10 March 2017

Steve Earle’s Galway Girl was from Dublin. Ed Sheeran’s Galway Girl was from Limerick. Alliteration, rhythm and other mysteries of lyric writing were probably the forces prevailing over mundane accuracy in both instances. That said, fans of feminist and post-colonial theories will recognise the trope of a western male tourist or voyager feminising a cultural ‘other’ as a signifier both of romanticised self-discovery and also colonial superiority. (The cringeful video, in which Dublin and Galway blur into a mythical stage-Irish idyll where Ed Sheeran is beloved by the common local, plays into this.) In Ed’s case I’m sure this Orientalism—or Occidentalism, since he’s looking west and to the west of Ireland—was all subconscious, if only because I can’t imagine Ed putting much intellectual candle-power into the lyrics of ‘Galway Girl’.
So, ‘Galway Girl’ is the usual bland, basic Ed Sheeran folk-pop for first dances, but this time packaged as tourist-trap tat to condescend a whole country. For Dublin people who all love Garth Brooks so much that they’re always trying to have huge Garth Brooks concerts in Croke Park in Dublin, it’s a bit like the time Garth had a song called ‘Ireland’ on which he sang about “fences made of stone” by which he probably meant “walls” and which I’m sure irked the Dubs because dry stone walls are in the west of Ireland and not in Dublin where all our Garth Brooks fans are from so he probably doesn’t even like Dublin people even though they all love him as much as coddle and Dustin. Or, if you were a hipster in the ’00s, it’s like your beloved Johnny Cash when he sang that bleak and harrowing cri du cœur ‘Forty Shades Of Green’.

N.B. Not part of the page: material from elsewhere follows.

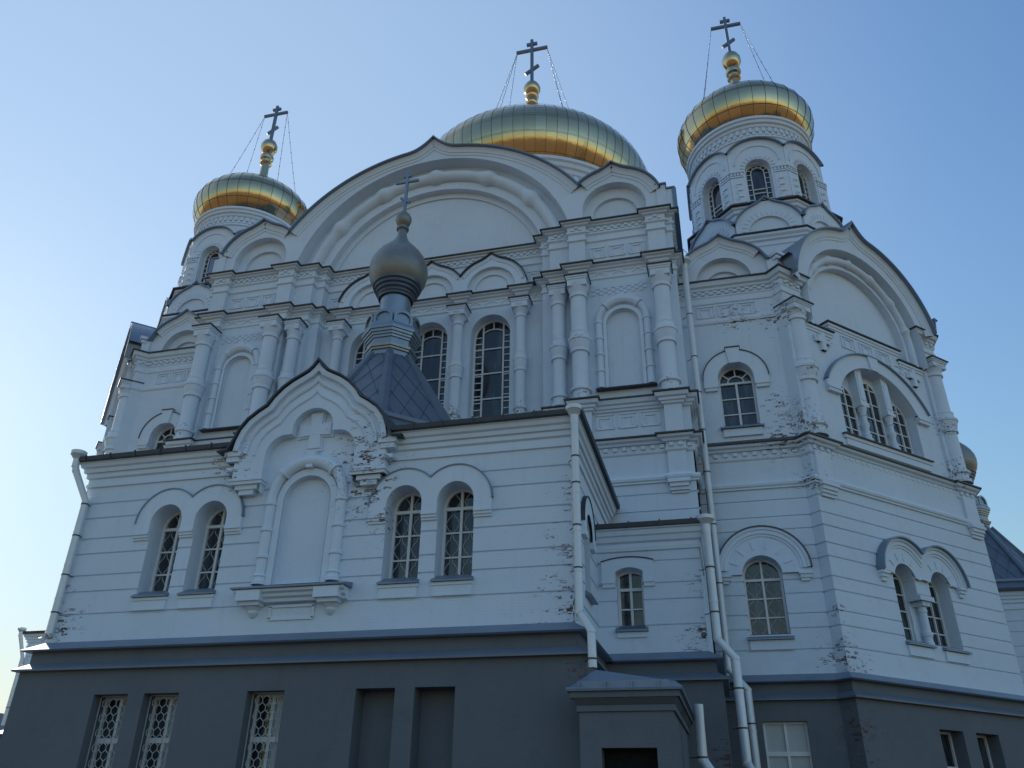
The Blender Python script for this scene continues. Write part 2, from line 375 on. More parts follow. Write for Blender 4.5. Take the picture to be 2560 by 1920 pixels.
def window(F, hole, w, style, parent=root, sill=None, zs=None, hw=None, uc=None, glass=GLASS):
    """window part (panes) > frame, lattice or grille, sill; w is the plane of the glass"""
    g = MB(); g.face([F.P(u, w, z) for u, z in hole]); win = g.build('window', glass, parent)
    z0 = min(p[1] for p in hole); z1 = max(p[1] for p in hole)
    us = [p[0] for p in hole]; uc = (min(us)+max(us))/2 if uc is None else uc; hw = (max(us)-min(us))/2
    f = MB(); a, b = w+.004, w+.07
    f.sweep(F, hole, [(0, a), (0, b), (-.075, b), (-.075, a)], closed=True)
    def top(u):
        iv = [p for p in [poly_iv([(q[1], q[0]) for q in hole], u)] if p]
        return max(x for i in iv for q in i for x in q) if iv else z1
    gr = None
    if style in ('pair', 'pairwide'):
        f.bar(F, (uc, z0), (uc, z1), .075, a, b+.01)
        f.bar(F, (uc-hw, zs), (uc+hw, zs), .09, a, b+.015)
        for k in (1, 2): z = z0+(zs-z0)*k/3.0; f.bar(F, (uc-hw, z), (uc+hw, z), .045, a, b-.02)
        gr = MB(); gr.bar(F, (uc-hw*.9, zs-.02), (uc+hw*.9, zs-.02), .02, w+.003, w+.018)
        for cx in (uc-hw/2, uc+hw/2):
            rows = 4; hh = (z1-z0)/(rows); ww = hw/2-.05
            for r in range(rows):
                zc = z0+hh*(r+.5)
                if zc+hh*.3 > zs+.75*(z1-zs) and abs(cx-uc) > .3*hw and r == rows-1: zc -= .04
                for sx in (-1, 1):
                    for sz in (-1, 1):
                        q = [(cx+sx*ww*.12, zc+sz*hh*.5), (cx+sx*ww*.25, zc+sz*hh*.33), (cx+sx*ww*.62, zc+sz*hh*.22), (cx+sx*ww*.95, zc)]
                        for p1, p2 in zip(q, q[1:]):
                            if p2[1] > top(p2[0])-.05 or p1[1] > top(p1[0])-.05: continue
                            gr.bar(F, p1, p2, .022, w+.003, w+.018)
    elif style == 'tall':
        iu = hw*.52
        zt = zs
        for sx in (-1, 1): f.bar(F, (uc+sx*iu, z0), (uc+sx*iu, top(uc+sx*iu)), .07, a, b+.01)
        ia = segarch(uc, iu, z0, z1-.62, .16, 8)[1:-1]
        for p1, p2 in zip(ia, ia[1:]): f.bar(F, p1, p2, .045, a, b)
        f.bar(F, (uc, z1-.46), (uc, z1), .045, a, b-.02)
        nr = 14
        for k in range(1, nr):
            z = z0+(z1-.5-z0)*k/nr
            for sx in (-1, 1): f.bar(F, (uc+sx*iu, z), (uc+sx*hw, z), .045, a, b-.03)
        for k, t in enumerate((.25, .52, .79)): f.bar(F, (uc-hw, z0+(z1-.5-z0)*t), (uc+hw, z0+(z1-.5-z0)*t), .06, a, b-.01)
    elif style == 'fan':
        f.bar(F, (uc-hw, zs), (uc+hw, zs), .09, a, b+.015)
        f.bar(F, (uc, z0), (uc, zs), .085, a, b+.01)
        for k in (1, 2): z = z0+(zs-z0)*k/3.0; f.bar(F, (uc-hw, z), (uc+hw, z), .045, a, b-.02)
        rr = hw*.47; pts = arcpts(uc, zs, rr, rr, PI, 0, 10)
        for p1, p2 in zip(pts, pts[1:]): f.bar(F, p1, p2, .05, a, b)
        for an in (40, 90, 140):
            c, s_ = math.cos(R(an)), math.sin(R(an)); f.bar(F, (uc+rr*c, zs+rr*s_), (uc+hw*c, zs+(z1-zs)*s_), .05, a, b-.01)
    elif style == 'drum':
        iu = hw*.52
        for sx in (-1, 1): f.bar(F, (uc+sx*iu, z0), (uc+sx*iu, zs+.05), .05, a, b)
        zi = zs+.05; pts = arcpts(uc, zi, iu, iu*1.1, PI, 0, 8)
        for p1, p2 in zip(pts, pts[1:]): f.bar(F, p1, p2, .045, a, b)
        for k in range(1, 8):
            z = z0+(zs-z0)*k/7.0
            for sx in (-1, 1): f.bar(F, (uc+sx*iu, z), (uc+sx*hw, z), .04, a, b-.02)
        for zz in (.45, .56): f.bar(F, (uc-iu, z0+(zs-z0)*zz), (uc+iu, z0+(zs-z0)*zz), .05, a, b)
        for k in range(1, 6):
            an = PI*k/6; c, s_ = math.cos(an), math.sin(an)
            f.bar(F, (uc+iu*c, zi+iu*1.1*s_), (uc+hw*c, zs+(z1-zs)*s_), .04, a, b-.02)
    elif style in ('rect', 'hex'):
        f.bar(F, (uc, z0), (uc, z1), .08, a, b+.01)
        zt = z1-(z1-z0)*.37; f.bar(F, (uc-hw, zt), (uc+hw, zt), .13, a, b+.012)
        if style == 'hex':
            f.bar(F, (uc-hw, zt-(zt-z0)*.45), (uc+hw, zt-(zt-z0)*.45), .06, a, b)
            gr = MB(); A, B = w+.26, w+.275; cw, ch = .21, .27; zz = z1-.06; row = 0
            def clip(p, q):
                if min(p[0], q[0]) < uc-hw+.01 or max(p[0], q[0]) > uc+hw-.01: return
                gr.bar(F, p, q, .018, A, B)
            while zz > z0:
                x = uc-hw-(cw/2 if row % 2 else 0)
                while x < uc+hw+cw:
                    clip((x, zz), (x+cw*.5, zz-ch*.32)); clip((x+cw*.5, zz-ch*.32), (x+cw, zz))
                    clip((x+cw*.5, zz-ch*.32), (x+cw*.5, zz-ch*.68))
                    x += cw
                zz -= ch*.68; row += 1
            for x in (uc-hw+.02, uc+hw-.02): gr.bar(F, (x, z0), (x, z1), .03, A, B)
            gr.bar(F, (uc-hw, z1-.02), (uc+hw, z1-.02), .03, A, B)
            cu = MB(); rnd = random.Random(int(uc*7)); zz = z1
            cu.face([F.P(u, w+.006, z) for u, z in ((uc-hw*.22, z1), (uc+hw, z1), (uc+hw, z0), (uc-hw*.1, z0), (uc-hw*.3, z0+(z1-z0)*.3), (uc-hw*.12, z0+(z1-z0)*.62))]); cu.build('curtain', PALE, win)
    elif style == 'small':
        f.bar(F, (uc, z0), (uc, z1), .075, a, b+.01)
        f.bar(F, (uc-hw, zs), (uc+hw, zs), .09, a, b+.015)
        f.bar(F, (uc-hw, (z0+zs)/2), (uc+hw, (z0+zs)/2), .045, a, b-.01)
    elif style == 'plain':
        f.bar(F, (uc+hw*.15, z0), (uc+hw*.15, z1), .06, a, b)
        for k in range(1, 5):
            z = z0+(z1-.35-z0)*k/4.0; f.bar(F, (uc-hw, z), (uc+hw, z), .045, a, b-.02)
    f.build('frame', FRAME, win)
    if gr and gr.v: gr.build('grille', LATT if style != 'hex' else GRILL, win)
    if sill:
        (su0, su1, sz, sw0, sw1) = sill; m = MB()
        m.side_prism(F, [(sw0, sz+.24), (sw1-.34, sz+.23), (sw1, sz+.04), (sw1, sz), (sw0, sz)], su0, su1); m.build('sill', SHEET, win)
    return win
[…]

I’m more interested in why Ed Sheeran’s ‘Galway Girl’ actually went to number one in Ireland for two weeks as our most bought and streamed track from his new album, briefly displacing the months-long reign of his milquetoast juggernaut ‘Shape Of You’. Do we actually like such national condescension? Well, yes we do. We crave it. Every international movie star or pop star on the promotional circuit who’s faced with an Irish interviewer gets asked some variant of the question: do you love Ireland? Our regular Eurovision semi-final failures conjure up a banshee wail of latent psychological trauma: Europe has stopped loving us! Irish people abroad, in Irish bars and even non-Irish bars, will strain every sinew to be acknowledged by the locals as whatever in the native dialect means “gas craic”, “mad yokes” and “the Irish”. And what is the whole “best fans in the world” routine, in which a heaving mass of Ireland supporters in a foreign stadium or piazza performatively belt out ‘The Fields Of Athenry’ or ‘Zombie’ despite the team being fustigated, if not a nation proclaiming in one voice: results don’t matter; goals and tries don’t matter; what matters is that you love us! On ‘Galway Girl’ Ed loves Ireland, in the video Ireland loves Ed, and everyone is happy. I bet it’s a while since you listened to it of your own free will, though, unless you work in Carrolls Irish Gifts or drive the Paddywagon.
‘Galway Girl’ is also a significant Irish number one in marking how Ed Sheeran broke the Irish charts. The week of 10 March 2017, sixteen tracks from his newly-released album ÷ (which is commonly referred to as his Divide album, though the symbol is called an obelus) occupied the top 16 places of the Irish charts – that’s all twelve on the standard album package plus the four bonus tracks. A quick re-write of the rules followed, and today an act can only have three tracks in the Irish singles chart at one time, with the exception of them featuring on someone else’s track. Ed will have some more Irish number one singles in subsequent years, but I note that his 2025 album Play didn’t have any tracks at all get into the Irish top ten. That’s how you deal with colonisers.